Georgia Sen. Raphael Warnock has only been in office for a few months, but he’s already reminding religious progressives about the importance of voting rights.
On Sunday, April 18, at a virtual event hosted by Union Theological Seminary, Warnock’s alma mater, the minister and Democrat U.S. senator detailed how he became a staunch defender of voting rights. He also outlined why progressives have a responsibility to combat restrictions.
Throughout the event, Warnock emphasized his own approach: Pushing federal legislation to counter state-level restrictions.
“We needed federal legislation in 1965,” Warnock observed. “We need federal legislation this year.”
The senator is a co-sponsor of the For The People Act, which would mandate mail-in voting and automatic registration, among other ballot access reforms. Warnock also supports the John Lewis Voting Rights Act, which would essentially update portions of the 1965 Voting Rights Act that were ruled unconstitutional in the 2013 Supreme Court Shelby v. Holder.
Warnock was joined by Union's president, Serene Jones, as part of a digital series on progressive faith and politics. The event followed Warnock’s defense of voting rights the Senate floor in March in response to legislation proposed by Georgia Republicans to tighten the state's voting restrictions. The new Georgia law, which was signed into law by Republican Gov. Brian Kemp on March 25, is the first of several attempts by state Republicans to combat Democratic wins following the 2020 election; the law includes stricter voter ID requirements for absentee voting, limited drop boxes, and gives state politicians more control over elections.
In the weeks following, businesses, from Major League Baseball to movie production, began to leave the state.
Warnock cautioned against blaming the residents of Georgia for the advent of these new restrictions.
“While we’re challenging Georgia, let’s remember what it did for the rest of the country,” Warnock said, referencing his and fellow Georgia Sen. Jon Ossoff’s election, which gave the Democratic Party a narrow majority in the Senate. “Our state legislature decided that they didn’t like the outcome, so they got busy, along with 42 other states, trying to change the rules. Let’s be very clear: They’re trying to restrict voting.”
Accordingly, Warnock expressed worry that boycotts and other condemnation from companies like the MLB and Coca-Cola might unintentionally harm Georgia residents more than their representatives.
“Boycotts require a lot of precision,” he said, suggesting that concerned businesses instead focus on taking that energy directly to the responsible politicians. “I want to invite people to come to Georgia, do business here, and as you put a stake in the ground here, hold politicians accountable for their actions.”
Warnock said his political intuitions were forged during his first months at Ebenezer Baptist Church in Atlanta, where he has served as senior pastor since 2005. After his time at Union, where he studied under liberation theologian James Cone, Warnock was the youngest person to serve as Ebenezer’s senior pastor — a role once filled by Rev. Martin Luther King Jr.

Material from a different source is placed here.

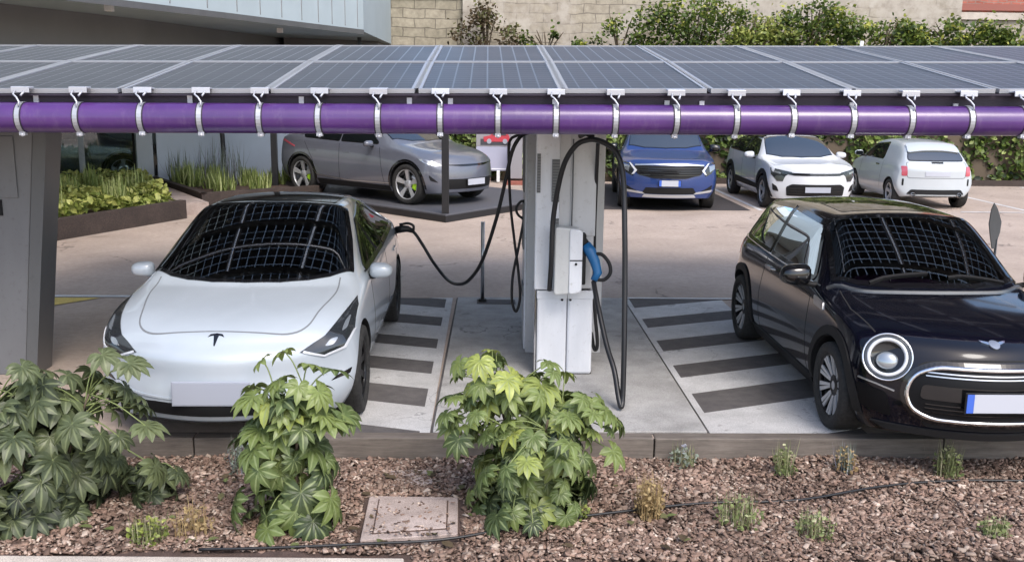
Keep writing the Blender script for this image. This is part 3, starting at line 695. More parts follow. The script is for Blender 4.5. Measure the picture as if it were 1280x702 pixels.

Warnock reminisced on joining the church not long after Hurricane Katrina. The damage from the hurricane — and the lack of federal response — initially drove over a million residents from the Gulf Coast to other states seeking refuge. Many Louisiana voters, especially Black voters, were still displaced at the time of municipal elections in the spring of 2006. The distance, on top of lost homes, community centers, churches, loved ones, and livelihoods, created a difficult barrier for those trying to cast a vote, Warnock said.
“At the same time, ironically, we were boasting as a country that we had liberated Iraq, and had brought democracy to Iraq,” Warnock recalled. “I said to myself: ‘If democracy is good for Iraq, heck, we ought to try and bring it to Louisiana.’” In one of his first acts as senior pastor, Warnock steered Ebenezer to plan transportation for Louisianans displaced in Atlanta to vote.
Warnock became Georgia’s first Black senator after the state, along with the entire country, saw record-breaking voter turnout in 2020. That turnout came in large part to the work of faith communities to turn out voters.
Throughout the 2020 Senate race, Loeffler continuously attempted to damage Warnock’s character, launching similar rhetorical attacks against the now-senator as those weaponized against King.
Warnock discussed the police killings of 13-year-old Adam Toledo in Chicago and Daunte Wright in Minneapolis, connecting the movement for voting rights and racial justice.
“I just want to urge us to remain urgent in our struggle for justice, to remain vigilant, to continue to talk to the folks whose challenges will make us appropriately uncomfortable, so that we might live more deeply into the holiness to which God has called us to live as a community,” he said. “And we’ve got to do it in the name of George Floyd, in the name of Daunte Wright and so many others. Tamir Rice. Breonna Taylor. Sandra Bland.”
Reflecting on his first Senate speech, Warnock again emphasized the need for progressives of faith to prioritize voting rights as a faith-based imperative.
“I believe that democracy is the spiritual enactment of a political idea: This idea that all of us have within us a spark of the divine,” he said, citing the doctrine of imago dei. “Democracy is the expression of faith in human beings and our right to have a sense of self-determination and agency. Wherever that is crushed, I think that’s a moral issue — it’s not just a political issue.”